Es ist jedem linksgesinnten Menschen bekannt, dass die an der Führung der Gewerkschaften sitzenden Sozialdemokraten nach dem Motto „Burgfrieden“ die deutschen Imperialisten die den I. Weltkrieg schürten, unterstützten. Dies ist eine peinliche Seite der Geschichte der Gewerkschaften, die fast jede(r) übersieht und worüber Stillschweigen bewahrt wird. Was ist mit den darauffolgenden Machenschaften? Die konterrevolutionäre Mission, die sie übernahmen, um die Novemberrevolution, deren 100. Jubiläum wir heutzutage feiern, 1920 niedergeschmettert mit Blut und alles, was sie für dieses Ziel taten? Ihre geheimen Absprachen mit den Generälen nach der Niederschlagung der Revolution? Ihre Funktion in den Jahren 1930-1933 während die Nazis an die Macht liefen? Ihr Verhalten Anfang 50er Jahre gegenüber den Bemühungen um die Wiederbewaffnung der Bundesrepublik und in 1958, als die atomare Aufrüstung der Bundeswehr zur Diskussion kam? Ihre Reaktion während der damaligen spontanen Streiks nicht gegen die Einstellung der Generäle der Nazizeit in der Bundeswehr, sondern gegen die „wilden“ Streiks? Ihre Bewilligung der Ausnahmegesetzgebung 1968 und ihre Positionierung währen der Massendemonstrationen gegen ihre Ratifizierung im Bundesparlament? Die Politik der IG Metall bezüglich der Waffenindustrie? Und die Beziehung der Gewerkschaften mit der Friedensbewegung in den 1980er Jahren?

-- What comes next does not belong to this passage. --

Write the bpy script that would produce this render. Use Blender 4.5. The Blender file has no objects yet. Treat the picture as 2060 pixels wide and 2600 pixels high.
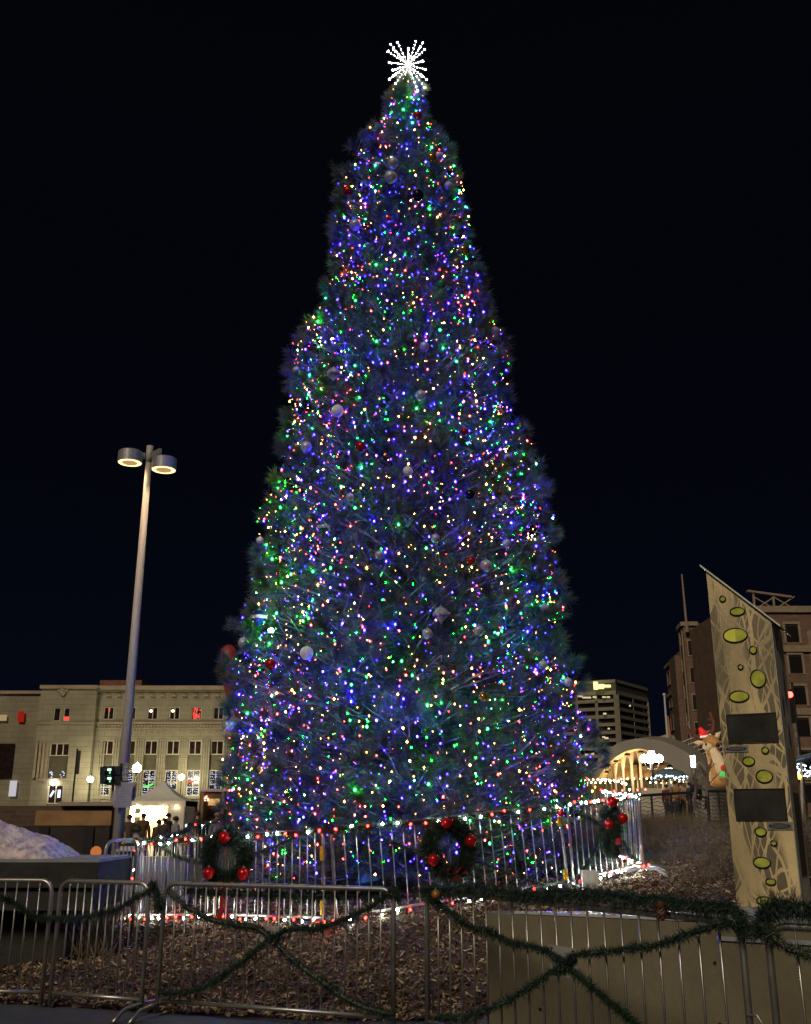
import bpy, math, random
import numpy as np
from mathutils import Vector, Matrix
R = math.radians
random.seed(7); rng = np.random.default_rng(11)
S = bpy.context.scene
COL = S.collection

# ------------------------------------------------------------------ camera, sky, light, exposure
EYE, PITCH, FOC = 1.68, R(17.2), 2500.0
cam = bpy.data.objects.new("camera", bpy.data.cameras.new("camera")); COL.objects.link(cam)
cam.location = (0, 0, EYE); cam.rotation_euler = (R(90) + PITCH, 0, 0)
cam.data.sensor_fit = 'VERTICAL'; cam.data.sensor_height = 36; cam.data.lens = 36 * FOC / 2600
cam.data.clip_start = .1; cam.data.clip_end = 3000
S.camera = cam
W = bpy.data.worlds.new("World"); S.world = W; W.use_nodes = True
wn = W.node_tree; bg = wn.nodes["Background"]
tc = wn.nodes.new("ShaderNodeTexCoord"); sx = wn.nodes.new("ShaderNodeSeparateXYZ"); rp = wn.nodes.new("ShaderNodeValToRGB")
wn.links.new(tc.outputs["Generated"], sx.inputs[0]); wn.links.new(sx.outputs[2], rp.inputs[0]); wn.links.new(rp.outputs[0], bg.inputs[0])
rp.color_ramp.elements[0].position = 0.0; rp.color_ramp.elements[0].color = (.0012, .0018, .0048, 1)
rp.color_ramp.elements[1].position = .75; rp.color_ramp.elements[1].color = (.0008, .0009, .0016, 1)
e_ = rp.color_ramp.elements.new(.32); e_.color = (.0007, .0010, .0026, 1)
bg.inputs[1].default_value = 1.0
sl = bpy.data.lights.new("plaza_glow", 'SUN'); sl.energy = .95; sl.angle = R(14); sl.color = (1, .84, .62)
so = bpy.data.objects.new("plaza_glow", sl); COL.objects.link(so)
so.rotation_euler = (R(54), 0, R(-22))
S.view_settings.view_transform = 'Standard'; S.view_settings.look = 'None'; S.view_settings.exposure = .55; S.view_settings.gamma = 1
S.render.engine = 'CYCLES'
cy = S.cycles
cy.use_light_tree = True; cy.max_bounces = 4; cy.diffuse_bounces = 2; cy.glossy_bounces = 3; cy.transmission_bounces = 3; cy.transparent_max_bounces = 6
cy.use_denoising = True; cy.denoiser = 'OPENIMAGEDENOISE'; cy.sample_clamp_indirect = 3; cy.caustics_reflective = False; cy.caustics_refractive = False
cy.pixel_filter_type = 'BLACKMAN_HARRIS'; cy.filter_width = 1.5

# ------------------------------------------------------------------ geometry of the photograph
cp, sp = math.cos(PITCH), math.sin(PITCH)
def ray(u, v):
    x = (u - 1030) / FOC; y = (1300 - v) / FOC
    return Vector((x, cp - y * sp, sp + y * cp))
def at(u, v, Y):
    d = ray(u, v); t = Y / d.y
    return Vector((d.x * t, Y, EYE + d.z * t))
def onz(u, v, z):
    d = ray(u, v); t = (z - EYE) / d.z
    return Vector((d.x * t, d.y * t, z))
def onwall(u, v, P, Q, off=0.):
    """meeting point of a sight line with the vertical plane through P and Q, moved off metres to the viewer's side"""
    n = Vector((-(Q[1] - P[1]), Q[0] - P[0], 0)).normalized()
    if n.y > 0: n = -n
    p0 = Vector((P[0], P[1], 0)) + n * off; d = ray(u, v); o = Vector((0, 0, EYE))
    t = (p0 - o).dot(n) / d.dot(n)
    return o + d * t
def sst(a, b, x):
    t = min(1, max(0, (x - a) / (b - a))); return t * t * (3 - 2 * t)
def gz(X, Y):
    amp = min(1.0 + .5 * sst(28, 38, Y), max(0.0, .53 + .085 * X))
    z = min(1, max(0, (Y - 9.5 + .25 * min(0, X + 0)) / 2.9)) * amp if X > -9 else 0
    z = max(z, 0) + (min(8, max(0, Y - 15)) * .05 if -9 < X else 0) * sst(-9, -5, X)
    z = min(z, 1.0 + .5 * sst(28, 38, Y))
    b = sst(.9, 1.3, X) * sst(8.9, 9.4, Y) * .80 * (1 - .25 * sst(10, 12.5, Y))
    z = max(z, b)
    return z * (1 - sst(6, 30, abs(X + 4) - 30)) if abs(X + 4) > 36 else z

# ------------------------------------------------------------------ mesh and material helpers
ORG = {}
class MB:
    def __init__(s): s.v = []; s.f = []; s.m = []; s.cur = 0
    def add(s, vs, fs):
        b = len(s.v); s.v += [tuple(v) for v in vs]; s.f += [tuple(b + i for i in f) for f in fs]; s.m += [s.cur] * len(fs)
    def box(s, c, d, rz=0, rx=0, ry=0):
        M = Matrix.Translation(c) @ Matrix.Rotation(rz, 4, 'Z') @ Matrix.Rotation(ry, 4, 'Y') @ Matrix.Rotation(rx, 4, 'X')
        a, b, h = d[0] / 2, d[1] / 2, d[2] / 2
        vs = [M @ Vector(p) for p in ((-a, -b, -h), (a, -b, -h), (a, b, -h), (-a, b, -h), (-a, -b, h), (a, -b, h), (a, b, h), (-a, b, h))]
        s.add(vs, [(0, 3, 2, 1), (4, 5, 6, 7), (0, 1, 5, 4), (1, 2, 6, 5), (2, 3, 7, 6), (3, 0, 4, 7)]); return s
    def bx(s, x0, x1, y0, y1, z0, z1):
        return s.box(((x0 + x1) / 2, (y0 + y1) / 2, (z0 + z1) / 2), (abs(x1 - x0), abs(y1 - y0), abs(z1 - z0)))
    def tube(s, pts, r, n=8, cap=True):
        pts = [Vector(p) for p in pts]; k = len(pts)
        rs = r if isinstance(r, (list, tuple)) else [r] * k
        vs = []; up = None
        for i, p in enumerate(pts):
            t = (pts[min(i + 1, k - 1)] - pts[max(i - 1, 0)])
            t = t.normalized() if t.length > 1e-9 else Vector((0, 0, 1))
            if up is None: up = t.orthogonal().normalized()
            up = (up - t * up.dot(t)); up = up.normalized() if up.length > 1e-6 else t.orthogonal().normalized()
            w = t.cross(up)
            for j in range(n):
                a = 2 * math.pi * j / n; vs.append(p + (up * math.cos(a) + w * math.sin(a)) * rs[i])
        fs = [(i * n + j, i * n + (j + 1) % n, (i + 1) * n + (j + 1) % n, (i + 1) * n + j) for i in range(k - 1) for j in range(n)]
        if cap: fs += [tuple(range(n - 1, -1, -1)), tuple((k - 1) * n + j for j in range(n))]
        s.add(vs, fs); return s
    def lathe(s, c, prof, n=16, M=None):
        c = Vector(c); vs = []
        for (r, z) in prof:
            for j in range(n):
                a = 2 * math.pi * j / n; p = Vector((r * math.cos(a), r * math.sin(a), z))
                vs.append(c + (M @ p if M else p))
        k = len(prof)
        fs = [(i * n + j, i * n + (j + 1) % n, (i + 1) * n + (j + 1) % n, (i + 1) * n + j) for i in range(k - 1) for j in range(n)]
        if prof[0][0] > 1e-4: fs.append(tuple(range(n - 1, -1, -1)))
        if prof[-1][0] > 1e-4: fs.append(tuple((k - 1) * n + j for j in range(n)))
        s.add(vs, fs); return s
    def ball(s, c, r, n=14, m=9, sz=1., M=None):
        return s.lathe(c, [(max(1e-5, r * math.sin(math.pi * i / m)), -r * sz * math.cos(math.pi * i / m)) for i in range(m + 1)], n, M)
    def prism(s, poly, fn):
        """poly: 2-D outline, fn(p, k) -> 3-D point for k = 0 (front) and 1 (back)"""
        n = len(poly); vs = [fn(p, 0) for p in poly] + [fn(p, 1) for p in poly]
        s.add(vs, [tuple(range(n)), tuple(range(2 * n - 1, n - 1, -1))] + [(i, n + i, n + (i + 1) % n, (i + 1) % n) for i in range(n)]); return s
    def build(s, name, mat, parent=None, smooth=False, local=False):
        me = bpy.data.meshes.new(name); o = bpy.data.objects.new(name, me); COL.objects.link(o)
        org = Vector((0, 0, 0))
        if parent is not None:
            o.parent = parent; org = ORG.get(parent, Vector((0, 0, 0))); ORG[o] = org
        if local: org = Vector((0, 0, 0))
        me.from_pydata([(v[0] - org.x, v[1] - org.y, v[2] - org.z) for v in s.v], [], s.f)
        for m in (mat if isinstance(mat, (list, tuple)) else [mat]): me.materials.append(m)
        me.polygons.foreach_set("material_index", s.m)
        if smooth: me.polygons.foreach_set("use_smooth", [True] * len(s.f))
        me.update(); return o
def tag(o, label=None, cat=None, group=None, kind=None):
    for k, x in (("label", label), ("category", cat), ("group", group), ("kind", kind)):
        if x: o[k] = x
    return o
def empty(name, loc, label=None, cat=None, group=None, rz=0):
    o = bpy.data.objects.new(name, None); COL.objects.link(o); o.location = loc; o.rotation_euler = (0, 0, rz)
    o.empty_display_size = .1; ORG[o] = Vector(loc); return tag(o, label, cat, group)
def trimesh(name, V, mats, parent=None, midx=None, F=None):
    """large triangle soup from numpy arrays"""
    V = np.asarray(V, np.float32).reshape(-1, 3); 
    if parent is not None: V = V - np.array(ORG.get(parent, (0, 0, 0)), np.float32)
    n = len(V) // 3 if F is None else len(F)
    idx = np.arange(n * 3, dtype=np.int32) if F is None else np.asarray(F, np.int32).ravel()
    me = bpy.data.meshes.new(name); me.vertices.add(len(V)); me.vertices.foreach_set("co", V.ravel())
    me.loops.add(n * 3); me.loops.foreach_set("vertex_index", idx)
    me.polygons.add(n); me.polygons.foreach_set("loop_start", np.arange(0, n * 3, 3, dtype=np.int32)); me.polygons.foreach_set("loop_total", np.full(n, 3, np.int32))
    for m in mats: me.materials.append(m)
    if midx is not None: me.polygons.foreach_set("material_index", np.asarray(midx, np.int32))
    me.update(calc_edges=True)
    o = bpy.data.objects.new(name, me); COL.objects.link(o)
    if parent is not None: o.parent = parent; ORG[o] = ORG.get(parent, Vector((0, 0, 0)))
    return o
def unit(a): return a / np.maximum(1e-9, np.linalg.norm(a, axis=-1, keepdims=True))
def needles(C, D, n, length, width, spread, back=.5):
    """C, D: (N,3) tuft centres and directions; n needles each -> triangles"""
    C = np.asarray(C, float); D = unit(np.asarray(D, float)); N = len(C)
    C = np.repeat(C, n, 0); D = np.repeat(D, n, 0)
    d = unit(D * rng.uniform(.15, 1.3, (N * n, 1)) + rng.normal(0, spread, (N * n, 3)))
    L = length * rng.uniform(.6, 1.15, (N * n, 1))
    b = C - D * rng.uniform(0, back, (N * n, 1)) * length
    w = unit(np.cross(d, rng.normal(0, 1, (N * n, 3)))) * width / 2
    return np.stack([b - w, b + w, b + d * L], 1).reshape(-1, 3)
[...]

In seinem Buch ließ Malte Meyer nicht nur die oben gestellten Fragen unbeantwortet, sondern nannte etliche andere Fälle. Sei es im I. Weltkrieg, sei es in späteren Zeiten, lüftete er all die Verbindungen der Gewerkschaften zum deutschen Imperialismus und ihren alltäglichen Aktivitäten in dem Militärisch-Industriellen Komplex ausgehend von den Dokumenten der Gewerkschaften und Reden ihrer führenden Kadern. All die Knoten des Verrats, die in meisten Fällen durch Verstummung der Massen der Gewerkschaftsmitglieder geschnürt wurden, kommen bis zur Beschleunigung der Militarisierung der Bundesrepublik Anfang der 1990er Jahren. Auch die Fußnoten beinhalten interessante Informationen und entlüften zahlreiche Einzelheiten über die Ziele und Hintergründe von vielen bisher veröffentlichten Büchern und Immatrikulationsthesen.

Letztendlich legte Malte Meyer eine Realität offen: Die Gewerkschaften, die ihre Sitze in den zwecks des Schutzes des bestehenden Systems gegründeten Institutionen innehaben, z.B. Ideen für die „Reformen“ in der Bundeswehr (es ist ziemlich wage, was hiermit gemeint ist) ausarbeiten und für die Förderung und Steigerung der Attraktivität der Bundeswehr für die Jugendlichen neue Ideen und Konzepte erarbeiten, funktionieren als ein untrennbares Organ des Staats. Und der in dem Fundament dieses Organs liegende Grundstein ist anti-Kommunismus.

Ich empfehle jedem, der sich für die Geschichte der Arbeiter- und Gewerkschaftsbewegung interessiert, das über 300 Seiten umfassende, mit sehr lehrreichen Informationen, Kommentaren und Dokumenten untermauerte Buch von Malte Meyer zu lesen.